Sappiano tutti che il potere arriva dal popolo, che sono loro a dover assecondare le esigenze dei cittadini, non usarli per se stessi e per per le loro “truppe”, sappiano comunque che l’arroganza e la presunzione alla lunga presenta il conto…conto che ad alcuni sta per essere recapitato.
Quella di molti cittadini non è di sterile protesta, come molti preferiscono definirla, per stroncarla, ma un tentativo di riappropriazione, per tornare a essere protagonisti del proprio destino.

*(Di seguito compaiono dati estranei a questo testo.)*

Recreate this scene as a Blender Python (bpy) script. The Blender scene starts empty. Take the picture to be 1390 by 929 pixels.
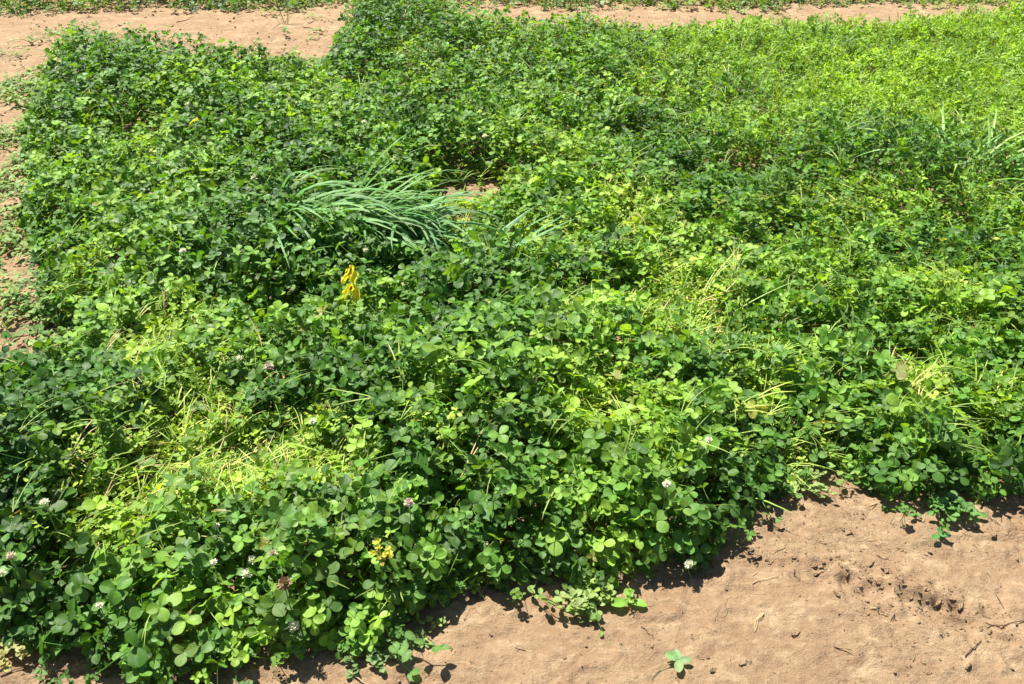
import bpy, bmesh, math, random
import numpy as np
from mathutils import Vector, Matrix, Euler
PI = math.pi
random.seed(7)
rng = np.random.default_rng(7)
scene = bpy.context.scene

# ------------------------------------------------------------------ camera, sky, sun, exposure
CAM_H, PITCH, FOV = 1.45, math.radians(35.0), math.radians(60.0)
cam = bpy.data.cameras.new('camera')
cam.angle = FOV; cam.sensor_fit = 'HORIZONTAL'; cam.clip_start = 0.05; cam.clip_end = 2000
camo = bpy.data.objects.new('camera', cam)
camo.location = (0, 0, CAM_H); camo.rotation_euler = (PI/2-PITCH, 0, 0)
scene.collection.objects.link(camo); scene.camera = camo

SUN = Vector((-0.38, 0.50, 1.15)).normalized()          # towards the sun: high, behind the plot, a little left
w = bpy.data.worlds.new('World'); scene.world = w; w.use_nodes = True
wn = w.node_tree; wn.nodes.clear()
sky = wn.nodes.new('ShaderNodeTexSky'); sky.sky_type = 'NISHITA'; sky.sun_disc = False
sky.sun_elevation = math.asin(SUN.z); sky.sun_rotation = math.atan2(SUN.x, SUN.y)
bg = wn.nodes.new('ShaderNodeBackground'); bg.inputs[1].default_value = 0.05
wo = wn.nodes.new('ShaderNodeOutputWorld')
wn.links.new(sky.outputs[0], bg.inputs[0]); wn.links.new(bg.outputs[0], wo.inputs[0])
sl = bpy.data.lights.new('sun', 'SUN'); sl.energy = 5.0; sl.angle = math.radians(0.5); sl.color = (1.0, 0.955, 0.87)
so = bpy.data.objects.new('sun', sl); so.rotation_euler = SUN.to_track_quat('Z', 'Y').to_euler()
scene.collection.objects.link(so)
vs = scene.view_settings
vs.view_transform = 'Standard'; vs.look = 'None'; vs.gamma = 1.0; vs.exposure = 1.28; vs.use_curve_mapping = False

# ------------------------------------------------------------------ helpers
COL = scene.collection
F_PX = 695/math.tan(FOV/2)
def ground(px, py, z=0.0):
    """ground point (x, y) at height z seen at photo pixel px, py"""
    dx, dy = (px-695)/F_PX, -(py-464.5)/F_PX
    d = Vector((dx, math.cos(PITCH)+dy*math.sin(PITCH), -math.sin(PITCH)+dy*math.cos(PITCH)))
    t = (z-CAM_H)/d.z
    return d.x*t, d.y*t
def to_px(x, y, z):
    x, y, z = np.asarray(x, float), np.asarray(y, float), np.asarray(z, float)-CAM_H
    dep = y*math.cos(PITCH)-z*math.sin(PITCH)
    up = y*math.sin(PITCH)+z*math.cos(PITCH)
    return 695+F_PX*x/dep, 464.5-F_PX*up/dep
_T = np.random.default_rng(3).random((256, 256))
def vnoise(x, y, s, k=0):
    """smooth value noise 0..1 with cell size s"""
    x = np.asarray(x, float)/s+17.3*k+900; y = np.asarray(y, float)/s+9.1*k+900
    i, j = np.floor(x).astype(int), np.floor(y).astype(int)
    f, g = x-i, y-j; f = f*f*(3-2*f); g = g*g*(3-2*g)
    a, b, c, d = _T[i % 256, j % 256], _T[(i+1) % 256, j % 256], _T[i % 256, (j+1) % 256], _T[(i+1) % 256, (j+1) % 256]
    return (a*(1-f)+b*f)*(1-g)+(c*(1-f)+d*f)*g
def sstep(a, b, v):
    t = np.clip((np.asarray(v, float)-a)/(b-a), 0, 1); return t*t*(3-2*t)
def tag(o, label=None, cat=None, group=None, kind=None):
    if label: o['label'] = label
    if cat: o['category'] = cat
    if group: o['group'] = group
    if kind: o['kind'] = kind
    return o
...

Ma quei pochi cittadini da soli non riescono ad abbattere il muro della “fortezza”, serve il supporto di chi si oppone nelle sedi opportune e, con gli strumenti che la democrazia mette a disposizione, con determinazione e fermezza, muoversi insieme ai cittadini, i dissenzienti, per spingere insieme l’ariete per abbatter il muro, per non farsi più calpestare, offendere e denigrare.
Questo diventa oggi, domani e sempre oltre che un dovere, un obbligo.
È amaro rendersi conto di quanta distanza si sia creata tra chi decide e chi subisce.
Ma da questa amarezza può e deve nascere una nuova consapevolezza, una nuova energia, una nuova unità. L’energia di chi si riprende ciò che gli spetta di diritto…la propria città.
Non si può aspettare che qualcuno ci restituisca ciò che è già nostro, loro non lo faranno mai, avendo già dimostrato di pensare principalmente a come riempirsi sempre più le loro tasche, fregandosene degli altri.
E’ giunto il momento di scendere in campo, di metterci la faccia, accantonando, in alcuni casi, appartenenze politiche, amicizie e certi timori reverenziali e rispetto, che loro non dimostrano di avere, se non verso i soliti “amici” pronti a difendere l’indifendibile.
È il momento di reagire, il momento è adesso, se non ora quando?